It seems that I have always been a person subject to whims and occasional flights of fancy. I try to attack life in measured form, to adhere to a schedule and a plan, but my true nature is to lose myself in whatever I am doing, the rest of the world be damned and occasionally this tendency gets the better of me. I may merely be lost in a book, head somewhere lost in the words and imaginary worlds, oblivious to the fact that other people count on me for dinner. I might be lost in the rhythm of writing something, in the throws of some creative activity or out in the yard lost in the labors of paint and planting and building. Or I might even be cleaning, although I am generally not a particularly obsessive housekeeper.
It was the cleaning that got me.

I had such plans. There were merely a few small chores remaining: clean the stove vent, clean under the refrigerator, straighten up the lower shelf in the pantry closet, the one which is at knee height from the floor and which I am least likely to keep in order. Another hour perhaps and I would have the afternoon free to play.
We have these pantry closets that came with the house. They are not that unusual but I hate them. They are too wide and way too deep, about 30 inches front to back, and if you fill them up then you can't find anything. I love to dream about how, in my dream kitchen, I would replace these closets with something more efficient and useable because I really like to be able to see everything. And I have a lot of stuff, although it mostly does get used.
So I pulled out the stool and sat down to clean out that low shelf. There were some bags of partially used nuts rolled up with rubber bands. A few things that were still in bags that needed to be put in the plastic containers I usually store them in (we have had mice in the past, not unusual in the woods, but haven't seen any for a long time). There was a box of almonds that had gone stale. I bought more almonds, and had used them, but never gotten down and disposed of the old ones. Way at the back was jar of almond butter which I had completely forgotten about.
G used to eat almond butter on Rye Wasa as an afternoon snack in the office. We closed the office two years ago. I must have bought this jar before that because it had never been opened. G hasn't eaten a Wasa, or any almond butter, since he retired. So I was sitting there thinking about what I could do with almond butter and wondering if I should just get rid of it, when I decided to Google it.
I found a recipe for a kind of flourless blondie made with almond butter. I realized I had all the ingredients in the house and I decided that I needed to make them. I had to move the stool to the other pantry closet to reach up to the top shelf (about 7 feet up) to get the box of baking chocolate and pull out a bag of semi-sweet morsels. There is a reason that I keep that box out of easy reach. After that, and while the almond brownies were baking I decided that I needed to clean out the pantry closets.
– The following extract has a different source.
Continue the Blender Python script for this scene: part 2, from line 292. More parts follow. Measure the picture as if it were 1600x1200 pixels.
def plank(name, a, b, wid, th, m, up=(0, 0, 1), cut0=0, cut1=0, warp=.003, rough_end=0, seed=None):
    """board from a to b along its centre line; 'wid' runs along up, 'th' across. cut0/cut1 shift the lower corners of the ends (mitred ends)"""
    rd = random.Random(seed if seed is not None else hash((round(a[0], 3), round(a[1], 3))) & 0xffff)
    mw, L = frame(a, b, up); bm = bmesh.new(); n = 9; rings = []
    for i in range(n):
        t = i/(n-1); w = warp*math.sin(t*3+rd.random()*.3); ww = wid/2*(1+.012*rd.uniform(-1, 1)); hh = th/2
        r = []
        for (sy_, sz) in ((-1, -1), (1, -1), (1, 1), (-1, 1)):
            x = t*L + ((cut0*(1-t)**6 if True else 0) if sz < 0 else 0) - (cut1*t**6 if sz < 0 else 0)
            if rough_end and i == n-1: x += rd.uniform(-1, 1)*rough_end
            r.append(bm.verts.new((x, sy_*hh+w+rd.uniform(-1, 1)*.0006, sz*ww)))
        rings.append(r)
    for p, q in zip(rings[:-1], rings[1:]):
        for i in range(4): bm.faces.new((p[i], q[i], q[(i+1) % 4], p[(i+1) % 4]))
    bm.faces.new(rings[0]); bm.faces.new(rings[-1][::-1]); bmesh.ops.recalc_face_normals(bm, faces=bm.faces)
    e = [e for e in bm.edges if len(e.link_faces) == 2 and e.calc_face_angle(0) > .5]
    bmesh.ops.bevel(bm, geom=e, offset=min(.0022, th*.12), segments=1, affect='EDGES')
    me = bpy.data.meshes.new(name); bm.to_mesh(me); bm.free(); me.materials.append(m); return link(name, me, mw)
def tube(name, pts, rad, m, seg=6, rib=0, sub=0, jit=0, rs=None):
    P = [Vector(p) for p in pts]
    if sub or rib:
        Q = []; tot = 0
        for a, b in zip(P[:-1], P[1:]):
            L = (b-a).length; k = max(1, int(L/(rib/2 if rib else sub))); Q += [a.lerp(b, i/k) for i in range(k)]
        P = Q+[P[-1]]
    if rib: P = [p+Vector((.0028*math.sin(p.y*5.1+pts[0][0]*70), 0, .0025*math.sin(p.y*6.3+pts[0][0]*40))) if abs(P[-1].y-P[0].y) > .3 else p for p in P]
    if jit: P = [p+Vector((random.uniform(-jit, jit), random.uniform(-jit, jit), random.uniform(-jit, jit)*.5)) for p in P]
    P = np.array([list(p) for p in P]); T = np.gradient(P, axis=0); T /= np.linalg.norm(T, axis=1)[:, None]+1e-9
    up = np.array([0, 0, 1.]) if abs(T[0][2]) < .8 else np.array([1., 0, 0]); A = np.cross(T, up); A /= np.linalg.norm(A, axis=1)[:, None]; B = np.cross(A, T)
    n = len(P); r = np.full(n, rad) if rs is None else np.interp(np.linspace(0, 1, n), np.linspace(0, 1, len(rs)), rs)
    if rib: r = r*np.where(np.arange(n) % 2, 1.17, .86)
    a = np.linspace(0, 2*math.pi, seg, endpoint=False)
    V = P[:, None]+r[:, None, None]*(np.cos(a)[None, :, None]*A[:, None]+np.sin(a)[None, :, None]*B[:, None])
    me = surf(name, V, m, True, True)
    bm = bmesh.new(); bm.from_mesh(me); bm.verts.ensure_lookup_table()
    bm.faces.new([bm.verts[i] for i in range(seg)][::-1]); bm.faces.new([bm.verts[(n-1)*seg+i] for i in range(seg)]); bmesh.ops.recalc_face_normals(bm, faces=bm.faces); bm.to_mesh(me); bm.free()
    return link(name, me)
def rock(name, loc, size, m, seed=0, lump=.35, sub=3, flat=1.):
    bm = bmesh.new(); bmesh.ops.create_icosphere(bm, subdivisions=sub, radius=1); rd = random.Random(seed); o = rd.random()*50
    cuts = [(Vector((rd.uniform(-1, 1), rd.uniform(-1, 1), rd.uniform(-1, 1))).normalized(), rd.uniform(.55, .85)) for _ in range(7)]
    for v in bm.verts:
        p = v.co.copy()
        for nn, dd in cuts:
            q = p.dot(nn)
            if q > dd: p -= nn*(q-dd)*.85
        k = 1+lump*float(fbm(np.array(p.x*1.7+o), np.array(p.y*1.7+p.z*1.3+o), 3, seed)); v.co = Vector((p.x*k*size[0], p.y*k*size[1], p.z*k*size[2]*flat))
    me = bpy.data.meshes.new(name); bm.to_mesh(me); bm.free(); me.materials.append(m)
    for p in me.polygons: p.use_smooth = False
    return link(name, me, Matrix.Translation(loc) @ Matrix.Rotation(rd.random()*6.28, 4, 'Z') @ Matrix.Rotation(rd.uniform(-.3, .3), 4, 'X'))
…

And that was the end of my plans for the day.
Before the brownies were out of the oven I had everything out of the pantry closets and covering every surface in my kitchen, including the floor in places. While the brownies cooled a bit so that I could cut them I washed all the shelves.
The brownie-blondies wee good. We sat and ate a small plate, G reading the papers, me plotting and planning how I would put things back on the shelves and googling a few other things I found lurking in the back corners.
Then I spent the rest of the day, pretty much right up until bedtime, putting everything back. There was some purging and reorganizing a little bit of list-making involved as well. I managed to get dinner made amidst the chaos, and even though G usually does the dinner dishes, I chased him out of the kitchen as there was just too much going on. I think he was rather grateful.

And I did get everything done. Although there were some containers that needed to be washed and repurposed. Some of that had to wait until yesterday morning, after the dishwasher ran. But I am happy with the pantry. And it had been a long time since I had thoroughly cleaned everything out. But of course that is really just an excuse to justify myself. I really just wanted to create a mess and then clean it up. I was in whirlwind mode. And even though it was exhausting I was in my element.
There was also some snacking on brownies to keep my energy up. In fact I know perfectly well that I will be the primary consumer of the brownies, one of the reasons the baking chocolate is way up high, and the rest of the flours and baking supplies, are way down low, on one of those knee-high shelves, so that they are not the easiest things to get at in the kitchen. The only way I can really limit my sweet tooth is to just not make sweet, pastry-like things. If they are there I will eat them.
G is not really all that attracted to baked goods. He enjoyed the brownies. He might eat another one or two, but they would spoil before he finished them. Not that he doesn't have his own snacking weaknesses. The man goes through 4 to 5 pounds of Hershey's nuggets a week, and no, buying better chocolate doesn't work. He eats just as much, or almost as much, but we spend 3 times more, and I am tempted to eat the good chocloate as well. I am really not attracted to Hershey's nuggets.
Of course I get most of the brownies to myself. But hopefully I won't make a habit of that.